Five years on: Panama Papers brought in €30 million to Belgium’s tax coffers

Five years on: Panama Papers brought in €30 million to Belgium’s tax coffers
Panama City welcomes your dollars. © Darren Miller via Unsplash

Five years after the leak of the so-called Panama Papers, the Belgian tax authorities have recouped €30 million in unpaid taxes. Worldwide, the gains have exceeded one billion dollars.

The Panama Papers is the name given to a massive leak of documents from the lawyers Mossack Fonseca in Panama, containing details of transactions from across the world, intended to evade taxation.

The documents were leaked to the German newspaper Süddeutsche Zeitung, and then divided among the members of the International Consortium of Investigative Journalists (ICIJ), which includes three Belgian reporters: Kristof Clerixx of MO* and Knack, Lars Bové of De Tijd and Xavier Counasse of Le Soir.

The papers revealed that no fewer than 732 Belgian residents had set up financial channels to offshore tax havens from Samoa to the Virgin Islands. As the ICIJ itself says, there is nothing intrinsically illegal in using tax havens. But in many of the cases uncovered, there was much that was illegal.

More than four years after the initial leak, in August last year, the German federal tax administration handed over bulk data from the leak, containing the Belgian figures.

The Special Tax Inspectorate has reached a total of €29,975,434,” Francis Adyns, spokesperson for the federal finance ministry told Knack. Of this, €15,382,992 was paid. And 242 of the 266 files have been closed.”

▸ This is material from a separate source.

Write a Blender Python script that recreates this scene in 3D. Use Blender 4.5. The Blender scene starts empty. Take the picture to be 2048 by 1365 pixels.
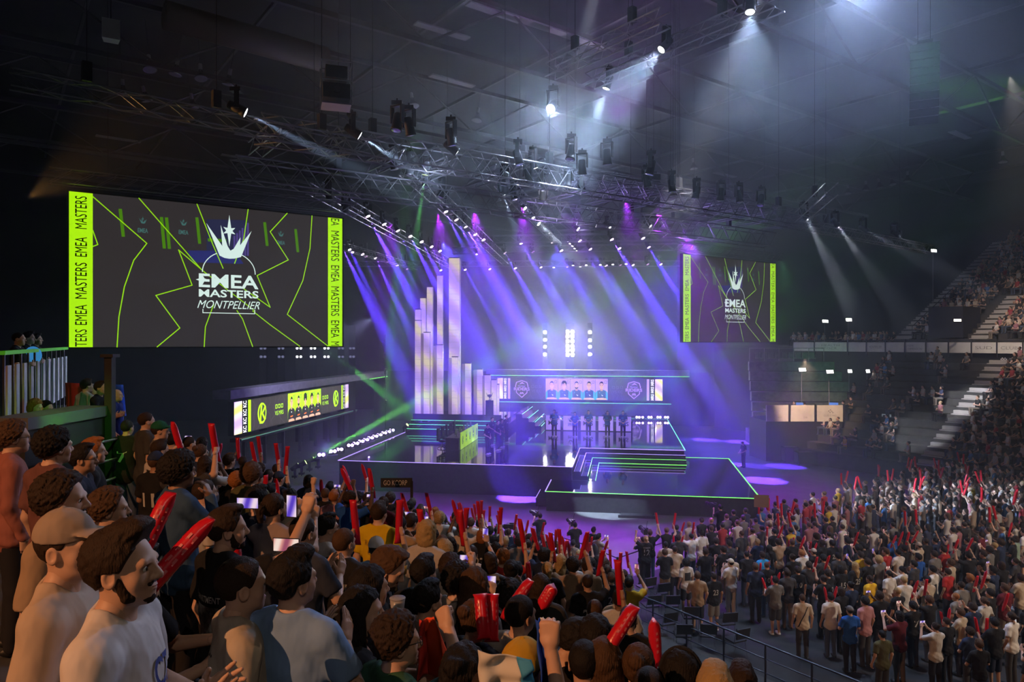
import bpy, bmesh, math, random
import numpy as np
from mathutils import Vector, Matrix, Quaternion

SC = bpy.context.scene
COL = SC.collection
random.seed(7)
R = math.radians
FPX = 1400.0            # focal length in pixels of the 2048 px wide frame
H = 8.6                 # eye height above the arena floor (photographer stands up in the tiers)

# ---------------------------------------------------------------- camera
cam_d = bpy.data.cameras.new('camera')
cam_d.sensor_width = 36.0
cam_d.lens = FPX * 36.0 / 2048.0
cam_d.clip_start = 0.05
cam_d.clip_end = 400
cam = bpy.data.objects.new('camera', cam_d)
cam.location = (0, 0, H)
cam.rotation_euler = (R(90), 0, 0)
COL.objects.link(cam)
SC.camera = cam

# ---------------------------------------------------------------- world, view
world = bpy.data.worlds.new('dark_hall')
SC.world = world
world.use_nodes = True
world.node_tree.nodes['Background'].inputs[0].default_value = (0.10, 0.13, 0.30, 1)
world.node_tree.nodes['Background'].inputs[1].default_value = 0.004
SC.view_settings.view_transform = 'Standard'
SC.view_settings.look = 'None'
SC.view_settings.exposure = 0.0
SC.view_settings.gamma = 1.0
SC.view_settings.use_curve_mapping = False
cy = SC.cycles
cy.max_bounces = 3
cy.diffuse_bounces = 1
cy.glossy_bounces = 2
cy.transmission_bounces = 2
cy.volume_bounces = 0
cy.transparent_max_bounces = 4
cy.sample_clamp_indirect = 4.0
cy.use_adaptive_sampling = True
cy.adaptive_threshold = 0.2
cy.caustics_reflective = False
cy.caustics_refractive = False


def light(name, kind, loc, energy, color, target=None, direction=None, **kw):
    d = bpy.data.lights.new(name, kind)
    d.energy = energy
    d.color = color
    for k, v in kw.items():
        setattr(d, k, v)
    o = bpy.data.objects.new(name, d)
    COL.objects.link(o)
    o.location = loc
    if target is not None:
        direction = Vector(target) - Vector(loc)
    if direction is not None:
        o.rotation_euler = Vector(direction).to_track_quat('-Z', 'Y').to_euler()
    return o


# audience lights of the house: warm-white washes rigged in the roof
WARM = (1.0, 0.66, 0.42)
light('audience_wash', 'SPOT', (-9.5, -6.0, 15.0), 5600, (1.0, 0.42, 0.17), target=(-2.0, 5.0, 6.5),
      spot_size=R(70), spot_blend=0.8, shadow_soft_size=0.02)
light('audience_wash', 'SPOT', (10, 16, 20.0), 1350, (1.0, 0.74, 0.54), target=(-2.0, 7.0, 5.5),
      spot_size=R(58), spot_blend=0.8, shadow_soft_size=0.02)
light('audience_wash', 'SPOT', (30, 8, 15.0), 15000, (1.0, 0.75, 0.56), target=(13.0, 24.0, 0.0),
      spot_size=R(50), spot_blend=0.9, shadow_soft_size=0.02)
light('audience_wash', 'SPOT', (27, 38, 23.0), 15000, (1.0, 0.80, 0.66), target=(39.0, 48.0, 10.0),
      spot_size=R(50), spot_blend=0.8, shadow_soft_size=0.02)
light('audience_wash', 'SPOT', (3.5, -9.0, 17.0), 650, (1.0, 0.80, 0.62), target=(0.5, 4.5, 6.8),
      spot_size=R(50), spot_blend=0.8, shadow_soft_size=0.02)
# purple washes on the floor round the stage
for (lx, ly, tx, ty, e) in ((-4.0, 38.0, -1.5, 31.5, 12000), (-2.0, 37.0, 0.5, 29.5, 13000), (0.5, 36.0, 2.0, 28.5, 13000), (3.0, 35.0, 4.5, 27.5, 13000), (5.5, 34.0, 6.5, 27.0, 13000), (7.5, 36.0, 8.5, 29.5, 9000),
                            (10.5, 44.5, 15.0, 40.0, 13000), (11.5, 46.5, 18.0, 42.5, 12000), (-7.0, 40.0, -5.5, 34.0, 10000), (10.5, 43.0, 13.5, 36.0, 10000)):
    light('floor_wash', 'SPOT', (lx, ly, 15.5), e * .8, (0.42, 0.02, 1.0), target=(tx, ty, 0.0),
          spot_size=R(44), spot_blend=0.9, shadow_soft_size=0.02)
# key spots added out of view to brighten the two teams
for (tx, ty, e) in ((5.4, 50.0, 42000), (-0.7, 44.5, 26000)):
    light('added_team_key', 'SPOT', (tx + 4.0, 24.0, 22.8), e, (0.95, 0.93, 1.0), target=(tx, ty, 2.4), spot_size=R(12), spot_blend=0.7, shadow_soft_size=0.02)
# blue spots added in place of light scattered through the stage haze
for (lx, ly, lz, tx, ty, tz, e, cc) in ((-6, 60, 17, 3, 58, 3, 30000, (0.085, 0.08, 1.0)), (16, 62, 17, 10, 56, 2, 30000, (0.085, 0.08, 1.0)),
                                  (4, 66, 17, 6, 55, 2, 16000, (0.11, 0.10, 1.0))):
    light('haze_fill', 'SPOT', (lx, ly, lz), e, cc, target=(tx, ty, tz),
          spot_size=R(75), spot_blend=1.0, shadow_soft_size=0.02)

# ---------------------------------------------------------------- helpers


def px(x, y, d):
    """point seen at photo pixel (x, y) at depth d metres"""
    return Vector(((x - 1024) / FPX * d, d, H + (682.5 - y) / FPX * d))


def gz(x, y, z):
    """point seen at photo pixel (x, y) on the level z"""
    return px(x, y, (H - z) * FPX / (y - 682.5))


def mat(name, color=(0.5, 0.5, 0.5), rough=0.6, metal=0.0, emit=None, strength=1.0, spec=0.5):
    m = bpy.data.materials.new(name)
    m.use_nodes = True
    b = m.node_tree.nodes['Principled BSDF']
    b.inputs['Base Color'].default_value = (*color, 1)
    b.inputs['Roughness'].default_value = rough
    b.inputs['Metallic'].default_value = metal
    b.inputs['Specular IOR Level'].default_value = spec
    if emit is not None:
        b.inputs['Emission Color'].default_value = (*emit, 1)
        b.inputs['Emission Strength'].default_value = strength
    return m


def bump(m, scale=40.0, strength=0.2, detail=4.0, dist=0.01, stretch=None):
    nt = m.node_tree
    b = nt.nodes['Principled BSDF']
    tc = nt.nodes.new('ShaderNodeTexCoord')
    n = nt.nodes.new('ShaderNodeTexNoise')
    n.inputs['Scale'].default_value = scale
    n.inputs['Detail'].default_value = detail
    bp = nt.nodes.new('ShaderNodeBump')
    bp.inputs['Strength'].default_value = strength
    bp.inputs['Distance'].default_value = dist
    if stretch:
        mp = nt.nodes.new('ShaderNodeMapping')
        mp.inputs['Scale'].default_value = stretch
        nt.links.new(tc.outputs['Object'], mp.inputs['Vector'])
        nt.links.new(mp.outputs['Vector'], n.inputs['Vector'])
    else:
        nt.links.new(tc.outputs['Object'], n.inputs['Vector'])
    nt.links.new(n.outputs['Fac'], bp.inputs['Height'])
    nt.links.new(bp.outputs['Normal'], b.inputs['Normal'])
    return m


def tint(m, c1, c2, scale=3.0, detail=5.0):
    """mottle the base colour between two tones with noise"""
    nt = m.node_tree
    b = nt.nodes['Principled BSDF']
    tc = nt.nodes.new('ShaderNodeTexCoord')
    n = nt.nodes.new('ShaderNodeTexNoise')
    n.inputs['Scale'].default_value = scale
    n.inputs['Detail'].default_value = detail
    r = nt.nodes.new('ShaderNodeValToRGB')
    r.color_ramp.elements[0].position = 0.35
    r.color_ramp.elements[0].color = (*c1, 1)
    r.color_ramp.elements[1].position = 0.65
    r.color_ramp.elements[1].color = (*c2, 1)
    nt.links.new(tc.outputs['Object'], n.inputs['Vector'])
    nt.links.new(n.outputs['Fac'], r.inputs['Fac'])
    nt.links.new(r.outputs['Color'], b.inputs['Base Color'])
    return m


def objcol(m):
    """take the base colour from the colour of the object itself (one cloth, many dyes)"""
    nt = m.node_tree
    oi = nt.nodes.new('ShaderNodeObjectInfo')
    nt.links.new(oi.outputs['Color'], nt.nodes['Principled BSDF'].inputs['Base Color'])
    return m


class MB:
    """collects boxes, bars, prisms ... into one mesh"""

    def __init__(self):
        self.v, self.f, self.m = [], [], []
        self.cur = 0

    def _add(self, vs, fs):
        o = len(self.v)
        self.v += [tuple(p) for p in vs]
        self.f += [tuple(i + o for i in f) for f in fs]
        self.m += [self.cur] * len(fs)
        return self

    def box(self, c, s, rz=0.0, M=None):
        x, y, z = s[0] / 2, s[1] / 2, s[2] / 2
        M = M or Matrix.Rotation(rz, 4, 'Z')
        vs = [Vector(c) + (M @ Vector((sx * x, sy * y, sz * z))) for sz in (-1, 1) for sy in (-1, 1) for sx in (-1, 1)]
        return self._add(vs, [(0, 2, 3, 1), (4, 5, 7, 6), (0, 1, 5, 4), (2, 6, 7, 3), (0, 4, 6, 2), (1, 3, 7, 5)])

    def box2(self, a, b):
        a, b = Vector(a), Vector(b)
        return self.box((a + b) / 2, [abs(q) for q in (b - a)])

    def bar(self, a, b, r, n=6, r2=None, caps=True):
        a, b = Vector(a), Vector(b)
        d = b - a
        if d.length < 1e-6:
            return self
        q = d.to_track_quat('Z', 'Y').to_matrix()
        r2 = r if r2 is None else r2
        vs = []
        for (p, rr) in ((a, r), (b, r2)):
            for i in range(n):
                t = 2 * math.pi * (i + 0.5) / n
                vs.append(p + q @ Vector((rr * math.cos(t), rr * math.sin(t), 0)))
        fs = [(i, (i + 1) % n, n + (i + 1) % n, n + i) for i in range(n)]
        if caps:
            fs += [tuple(reversed(range(n))), tuple(range(n, 2 * n))]
        return self._add(vs, fs)

    def lathe(self, prof, n=16, M=None):
        """prof: (radius, z) pairs turned round z"""
        M = M or Matrix()
        vs, fs = [], []
        for (r, z) in prof:
            for i in range(n):
                t = 2 * math.pi * i / n
                vs.append(M @ Vector((r * math.cos(t), r * math.sin(t), z)))
        for k in range(len(prof) - 1):
            for i in range(n):
                j = (i + 1) % n
                fs.append((k * n + i, k * n + j, (k + 1) * n + j, (k + 1) * n + i))
        fs.append(tuple(reversed(range(n))))
        fs.append(tuple(range((len(prof) - 1) * n, len(prof) * n)))
        return self._add(vs, fs)

    def prism(self, poly, z0, z1, M=None):
        """poly: (x, y) outline, counter-clockwise, raised from z0 to z1"""
        M = M or Matrix()
        n = len(poly)
        vs = [M @ Vector((x, y, z0)) for (x, y) in poly] + [M @ Vector((x, y, z1)) for (x, y) in poly]
        fs = [tuple(reversed(range(n))), tuple(range(n, 2 * n))] + [(i, (i + 1) % n, n + (i + 1) % n, n + i) for i in range(n)]
        return self._add(vs, fs)

    def ell(self, c, r, n=12, m=8, M=None):
        M = M or Matrix()
        vs, fs = [], []
        c = Vector(c)
        for k in range(1, m):
            ph = math.pi * k / m - math.pi / 2
            for i in range(n):
                t = 2 * math.pi * i / n
                vs.append(M @ (c + Vector((r[0] * math.cos(ph) * math.cos(t), r[1] * math.cos(ph) * math.sin(t), r[2] * math.sin(ph)))))
        for k in range(m - 2):
            for i in range(n):
                j = (i + 1) % n
                fs.append((k * n + i, k * n + j, (k + 1) * n + j, (k + 1) * n + i))
        b, t_ = len(vs), len(vs) + 1
        vs += [M @ (c + Vector((0, 0, -r[2]))), M @ (c + Vector((0, 0, r[2])))]
        for i in range(n):
            j = (i + 1) % n
            fs.append((b, j, i))
            fs.append((t_, (m - 2) * n + i, (m - 2) * n + j))
        return self._add(vs, fs)

    def mesh(self, name, mats, smooth=False):
        me = bpy.data.meshes.new(name)
        me.from_pydata(self.v, [], self.f)
        for m in (mats if isinstance(mats, (list, tuple)) else [mats]):
            me.materials.append(m)
        me.polygons.foreach_set('material_index', self.m)
        if smooth:
            me.polygons.foreach_set('use_smooth', [True] * len(me.polygons))
        me.update()
        return me

    def build(self, name, mats, parent=None, smooth=False, loc=None, rz=None):
        return obj(name, self.mesh(name, mats, smooth), parent, loc, rz)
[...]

On the basis of returns collected by the ICIJ from 24 countries, tax authorities worldwide have recouped $1,364,987,603 (€1.15 billion) in dodged tax.

Belgium is far down the list of countries who have recouped unpaid tax. The table is headed by the United Kingdom ($252.8 million), followed by Germany ($195.7 million), Spain ($166.5 million), France ($142.3 million) and Australia ($137.7 million).

Belgium ($18.5 million) lies in 15th place, between Sweden ($19.3 million) and Malta ($16.5 million).